I had never heard of Adam and Brett Walton before I downloaded Smashed: 60 Epic Smash Burgers and Sandwiches for Dinner, for Lunch, and Even for Breakfast – for Your Outdoor Griddle, Grill, or Skillet. They have an outdoor grilling YouTube channel called the Waltwins. I’ve watched a few of their most popular videos and they are fine. They are fine and so is their cookbook.
The bulk of the cookbook is beef burgers and I’m going to tell you a secret – anything you can do with ground beef you can also do with other ground meats. I bring this up because they have a robust selection of beef burgers and an anemic selection of chicken and pork burgers. It does a pretty good job of explaining how to make a basic smash burger and then it mostly riffs on toppings and size. The Molly Smash Burger is the most interesting burger in the book. The recipe comes from another YouTube grilling show, The Gallery Backyard BBQ.

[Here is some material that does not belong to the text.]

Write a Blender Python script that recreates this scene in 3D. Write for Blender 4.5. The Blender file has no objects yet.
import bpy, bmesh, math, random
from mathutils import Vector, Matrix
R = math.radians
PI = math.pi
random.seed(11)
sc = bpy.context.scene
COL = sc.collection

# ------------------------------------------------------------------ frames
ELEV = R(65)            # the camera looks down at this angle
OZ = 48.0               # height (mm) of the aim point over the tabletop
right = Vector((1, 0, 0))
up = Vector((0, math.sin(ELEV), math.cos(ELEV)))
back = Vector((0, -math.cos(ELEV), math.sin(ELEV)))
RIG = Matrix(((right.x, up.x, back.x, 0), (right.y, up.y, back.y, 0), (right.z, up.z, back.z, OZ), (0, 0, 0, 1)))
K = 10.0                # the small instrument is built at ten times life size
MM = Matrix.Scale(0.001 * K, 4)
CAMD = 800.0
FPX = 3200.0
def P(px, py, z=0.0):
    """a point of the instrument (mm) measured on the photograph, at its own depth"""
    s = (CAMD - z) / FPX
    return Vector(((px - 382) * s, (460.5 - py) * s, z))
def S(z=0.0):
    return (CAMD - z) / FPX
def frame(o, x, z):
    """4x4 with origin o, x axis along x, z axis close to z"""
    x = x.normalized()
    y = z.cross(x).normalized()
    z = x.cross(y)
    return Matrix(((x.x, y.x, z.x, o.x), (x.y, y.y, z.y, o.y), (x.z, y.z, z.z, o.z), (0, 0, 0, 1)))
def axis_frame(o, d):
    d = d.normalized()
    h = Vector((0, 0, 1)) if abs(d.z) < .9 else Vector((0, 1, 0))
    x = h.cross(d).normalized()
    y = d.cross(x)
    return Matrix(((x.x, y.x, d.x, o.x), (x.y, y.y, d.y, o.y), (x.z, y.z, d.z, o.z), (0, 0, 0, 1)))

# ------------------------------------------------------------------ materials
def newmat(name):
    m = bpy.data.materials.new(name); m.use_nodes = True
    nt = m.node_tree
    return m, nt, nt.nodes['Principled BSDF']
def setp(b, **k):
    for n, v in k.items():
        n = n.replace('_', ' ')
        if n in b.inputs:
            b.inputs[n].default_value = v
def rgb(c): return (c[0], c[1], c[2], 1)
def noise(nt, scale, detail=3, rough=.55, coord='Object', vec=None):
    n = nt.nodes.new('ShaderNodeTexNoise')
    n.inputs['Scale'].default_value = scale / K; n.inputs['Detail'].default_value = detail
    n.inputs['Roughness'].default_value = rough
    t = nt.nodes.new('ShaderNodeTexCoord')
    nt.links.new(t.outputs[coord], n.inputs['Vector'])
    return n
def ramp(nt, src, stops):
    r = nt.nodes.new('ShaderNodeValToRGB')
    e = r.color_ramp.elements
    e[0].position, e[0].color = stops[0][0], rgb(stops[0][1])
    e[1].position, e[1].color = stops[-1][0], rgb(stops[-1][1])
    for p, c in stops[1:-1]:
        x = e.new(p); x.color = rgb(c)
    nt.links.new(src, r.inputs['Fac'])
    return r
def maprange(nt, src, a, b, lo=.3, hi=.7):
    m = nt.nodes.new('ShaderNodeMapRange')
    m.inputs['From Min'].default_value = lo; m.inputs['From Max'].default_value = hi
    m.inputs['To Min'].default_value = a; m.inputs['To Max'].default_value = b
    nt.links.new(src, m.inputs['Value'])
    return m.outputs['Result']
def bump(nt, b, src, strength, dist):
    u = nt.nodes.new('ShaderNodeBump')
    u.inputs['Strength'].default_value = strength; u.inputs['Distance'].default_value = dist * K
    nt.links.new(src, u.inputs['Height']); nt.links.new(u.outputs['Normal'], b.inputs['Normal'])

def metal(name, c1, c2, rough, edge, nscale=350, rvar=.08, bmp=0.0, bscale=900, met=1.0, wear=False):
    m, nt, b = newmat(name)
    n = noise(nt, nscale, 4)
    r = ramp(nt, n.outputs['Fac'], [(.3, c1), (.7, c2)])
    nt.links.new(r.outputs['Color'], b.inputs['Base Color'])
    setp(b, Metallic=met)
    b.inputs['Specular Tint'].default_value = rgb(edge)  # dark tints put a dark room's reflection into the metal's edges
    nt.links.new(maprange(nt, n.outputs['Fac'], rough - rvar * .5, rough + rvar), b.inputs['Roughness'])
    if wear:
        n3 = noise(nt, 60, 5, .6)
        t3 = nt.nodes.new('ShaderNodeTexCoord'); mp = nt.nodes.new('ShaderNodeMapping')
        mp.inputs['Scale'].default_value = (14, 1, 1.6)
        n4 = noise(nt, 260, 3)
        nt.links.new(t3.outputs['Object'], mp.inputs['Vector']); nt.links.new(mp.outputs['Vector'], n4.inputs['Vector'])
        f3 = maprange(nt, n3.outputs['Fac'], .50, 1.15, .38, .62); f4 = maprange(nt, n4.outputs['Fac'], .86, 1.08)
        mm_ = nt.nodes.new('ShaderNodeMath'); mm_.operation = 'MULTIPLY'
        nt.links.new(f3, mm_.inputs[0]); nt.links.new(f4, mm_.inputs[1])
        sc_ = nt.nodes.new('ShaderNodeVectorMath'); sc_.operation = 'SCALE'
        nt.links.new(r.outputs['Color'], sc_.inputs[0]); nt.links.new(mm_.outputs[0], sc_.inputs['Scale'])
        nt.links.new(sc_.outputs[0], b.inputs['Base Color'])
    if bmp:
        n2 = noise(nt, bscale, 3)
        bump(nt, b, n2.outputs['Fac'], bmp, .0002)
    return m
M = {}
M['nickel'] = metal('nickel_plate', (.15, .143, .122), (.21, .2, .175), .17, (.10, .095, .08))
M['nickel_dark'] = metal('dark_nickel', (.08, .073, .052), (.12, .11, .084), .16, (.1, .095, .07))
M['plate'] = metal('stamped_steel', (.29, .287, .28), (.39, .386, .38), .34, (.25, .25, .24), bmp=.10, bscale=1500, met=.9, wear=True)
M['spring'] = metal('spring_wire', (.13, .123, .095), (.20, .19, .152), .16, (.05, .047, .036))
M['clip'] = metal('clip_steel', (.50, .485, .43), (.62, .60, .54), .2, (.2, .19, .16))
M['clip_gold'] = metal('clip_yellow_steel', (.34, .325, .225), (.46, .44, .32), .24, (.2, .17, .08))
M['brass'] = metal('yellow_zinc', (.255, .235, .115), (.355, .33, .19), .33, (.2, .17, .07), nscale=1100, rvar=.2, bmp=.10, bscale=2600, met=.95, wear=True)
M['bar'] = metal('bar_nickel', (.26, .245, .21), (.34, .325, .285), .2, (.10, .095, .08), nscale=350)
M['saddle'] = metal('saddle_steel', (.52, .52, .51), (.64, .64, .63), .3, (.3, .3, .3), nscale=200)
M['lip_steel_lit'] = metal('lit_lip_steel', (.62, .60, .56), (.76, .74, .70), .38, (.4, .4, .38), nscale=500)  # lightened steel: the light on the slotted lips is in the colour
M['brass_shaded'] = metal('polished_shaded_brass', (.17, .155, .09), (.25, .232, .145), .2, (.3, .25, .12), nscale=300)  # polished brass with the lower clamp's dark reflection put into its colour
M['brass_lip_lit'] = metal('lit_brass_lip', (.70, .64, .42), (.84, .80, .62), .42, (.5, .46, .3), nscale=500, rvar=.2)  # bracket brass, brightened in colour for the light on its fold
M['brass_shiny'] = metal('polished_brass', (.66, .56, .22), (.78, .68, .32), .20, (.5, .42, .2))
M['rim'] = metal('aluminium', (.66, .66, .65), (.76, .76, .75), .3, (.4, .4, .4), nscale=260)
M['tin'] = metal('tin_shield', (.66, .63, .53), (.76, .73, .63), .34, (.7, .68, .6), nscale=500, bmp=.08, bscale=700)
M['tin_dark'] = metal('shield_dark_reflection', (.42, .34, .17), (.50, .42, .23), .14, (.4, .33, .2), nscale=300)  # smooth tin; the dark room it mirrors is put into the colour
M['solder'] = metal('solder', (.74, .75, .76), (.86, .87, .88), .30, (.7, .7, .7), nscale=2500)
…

And here’s where my real complaining begins – If you do not already know how to grill or cook, you still need to do further research or watch videos on their channel. Even if you do know, they include some directions that are either not explained or described incorrectly. For example, The Molly Smash Burger (named after a dog, not MDMA). The Molly is a stacked smash burger with griddled onions and cheese. The burger meat is rolled in brown sugar so the smashed patty will have a sweet, crispy crust. The recipe includes three ingredients that are used differently depending on if you read the book or watch the video on the original creator’s site.
2 teaspoons salt (to taste)
2 teaspoons pepper (to taste)
2 teaspoons garlic powder
…
When your edges start to brown, flip and season with the salt, pepper, and garlic powder.

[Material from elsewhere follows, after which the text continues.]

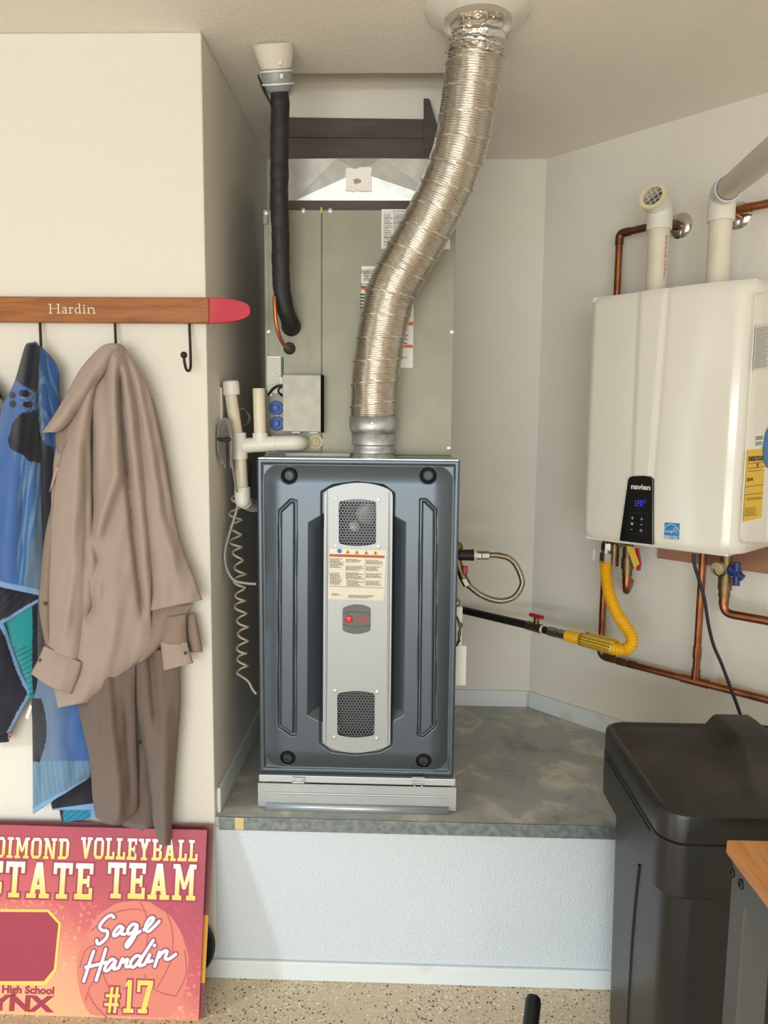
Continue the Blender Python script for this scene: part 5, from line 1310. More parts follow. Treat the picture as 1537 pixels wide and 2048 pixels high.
cloth('back_tail', [(234, 692), (262, 780), (272, 900), (283, 1050), (297, 1150), (299, 1222)], [(246, 692), (292, 770), (318, 870), (338, 980), (358, 1080), (385, 1150), (404, 1200)], YS+.004, [(.012, 12, [(740, 272), (850, 296), (1000, 320), (1150, 352)]), (-.010, 8, [(760, 284), (900, 312), (1050, 335)]), (.010, 14, [(1000, 300), (1200, 330)])], M_shirt, shirt, 50, 120, .026)
cloth('facing', [(240, 692), (285, 830), (310, 1000), (330, 1120)], [(262, 715), (304, 800), (332, 920), (350, 1040), (370, 1130)], YS+.022, [], M_shirt_shade, shirt, 20, 60, .016)
cloth('collar', [(220, 688), (200, 697), (165, 735), (136, 785), (110, 830), (84, 866)], [(238, 690), (230, 706), (208, 745), (170, 800), (140, 842), (118, 863)], YS-.030, [(.008, 16, [(700, 218), (780, 165), (850, 110)])], M_shirt, shirt, 30, 60, .020)
cloth('collar_stand', [(128, 845), (112, 868), (116, 905)], [(160, 830), (150, 870), (140, 920)], YS-.012, [], M_shirt_shade, shirt, 12, 24, .010)
slv = cloth('sleeve', [(203, 722), (172, 780), (146, 850), (119, 930), (106, 1010), (100, 1100), (98, 1200), (97, 1270), (92, 1298)], [(209, 722), (190, 780), (181, 850), (181, 920), (183, 1010), (186, 1090), (194, 1130), (188, 1190), (173, 1240), (162, 1327)], YS-.024, [(.008, 10, [(880, 160), (1000, 150), (1150, 145), (1260, 130)]), (-.006, 7, [(900, 172), (1100, 172), (1220, 165)])], M_shirt, shirt, 40, 110, .034)
cuf = cloth('cuff', [(89, 1292), (77, 1320), (63, 1347)], [(163, 1325), (156, 1352), (142, 1388)], YS-.044, [], M_shirt, shirt, 30, 24, .026, sag=6)
cloth('cuff_lining', [(76, 1340), (95, 1370), (110, 1378)], [(140, 1368), (138, 1380), (136, 1386)], YS-.034, [], M_shirt_shade, shirt, 14, 10, .010)
cloth('placket', [(100, 1030), (90, 1080), (82, 1160), (80, 1220), (92, 1290)], [(118, 1020), (108, 1090), (102, 1170), (100, 1220), (100, 1290)], YS-.022, [], M_shirt_shade, shirt, 14, 60, .012)
cloth('front_tail', [(301, 1215), (296, 1270), (264, 1333), (252, 1342)], [(386, 1208), (374, 1225), (347, 1262), (300, 1312)], YS+.012, [(.008, 14, [(1220, 330), (1300, 285)])], M_shirt_shade, shirt, 30, 40, .016)
cf2 = cloth('cuff', [(322, 1284), (325, 1310), (328, 1341)], [(374, 1284), (379, 1304), (386, 1326)], YS-.002, [], M_shirt, shirt, 20, 16, .016)
cloth('sleeve', [(330, 1235), (326, 1260), (322, 1288)], [(372, 1228), (372, 1255), (374, 1288)], YS+.004, [], M_shirt_shade, shirt, 20, 16, .016)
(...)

This recipe is two smashed burger stacked on top of each other and makes one burger. If you follow the recipe as written, you are sprinkling a teaspoon of salt, pepper, and garlic powder on each patty. That is a lot. And even if you use less salt and pepper, because the directions say “to taste,” you are still directed to put a lot of garlic powder on each patty. That seemed odd, so I went to Tommy Scarano’s video. He seasons the onions with a pinch or two of a mixture of salt, pepper, and garlic. That’s a very different process and is going to give you a much more pleasant outcome than a layer of garlic powder on your burger patty.
In the intro to the Oklahoma Onion Smash Burger (I have a difference of opinion about how these should be made, but nobody asked me), they say that steaming the bun while the meat and onion cook makes a better burger, but then they don’t describe how to steam a bun. They do describe how to toast a bun. Because I looked it up, I know that steaming and toasting are two different things. Is this something you would know if you watched the Waltwins channel? I don’t know. I do know that you won’t learn how from this cookbook.

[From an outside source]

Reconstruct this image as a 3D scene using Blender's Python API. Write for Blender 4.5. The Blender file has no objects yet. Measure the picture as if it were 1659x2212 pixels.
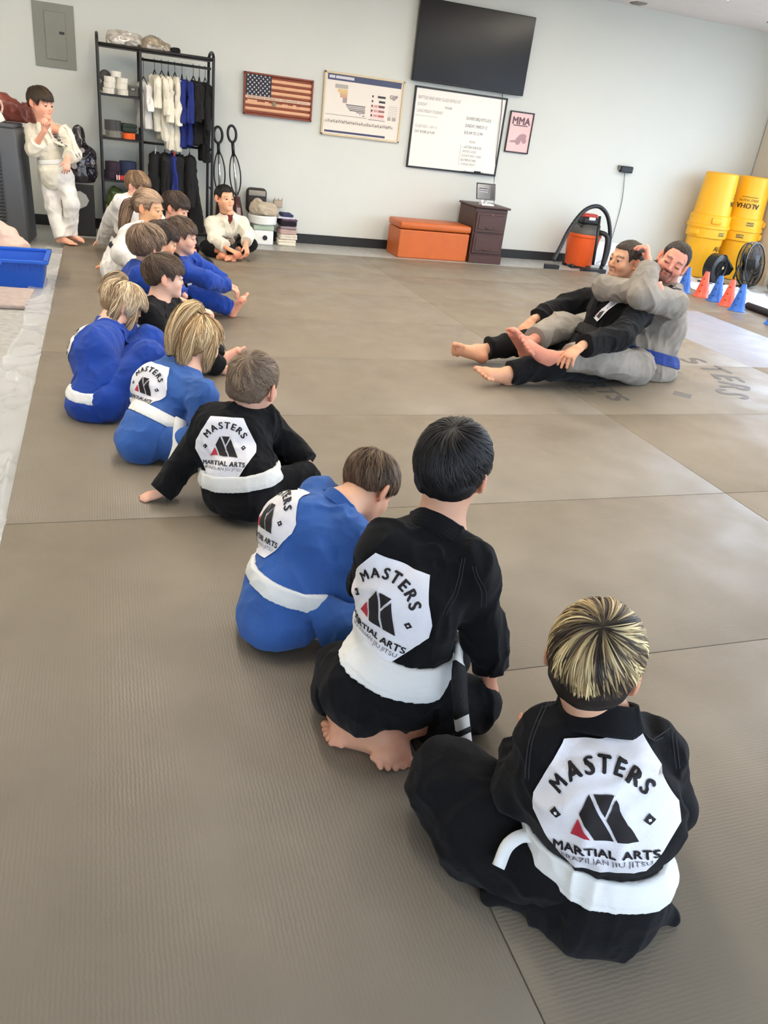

The authors clearly love their beef burgers. I do wish they had been more thorough in their explanations and directions, and more imaginative in their non beef recipes. Ok, I’m going to make one more complaint. The Texas BBQ Burger is just a burger with bbq sauce. Texas bbq is primarily about the smoke, not the sauce. So a smoked burger would have been more appropriate, or a pressed sandwich with smoked brisket. It’s not really important.
I received this as an advance reader copy from Quarto Publishing and NetGalley. My opinions are my own, freely and honestly given.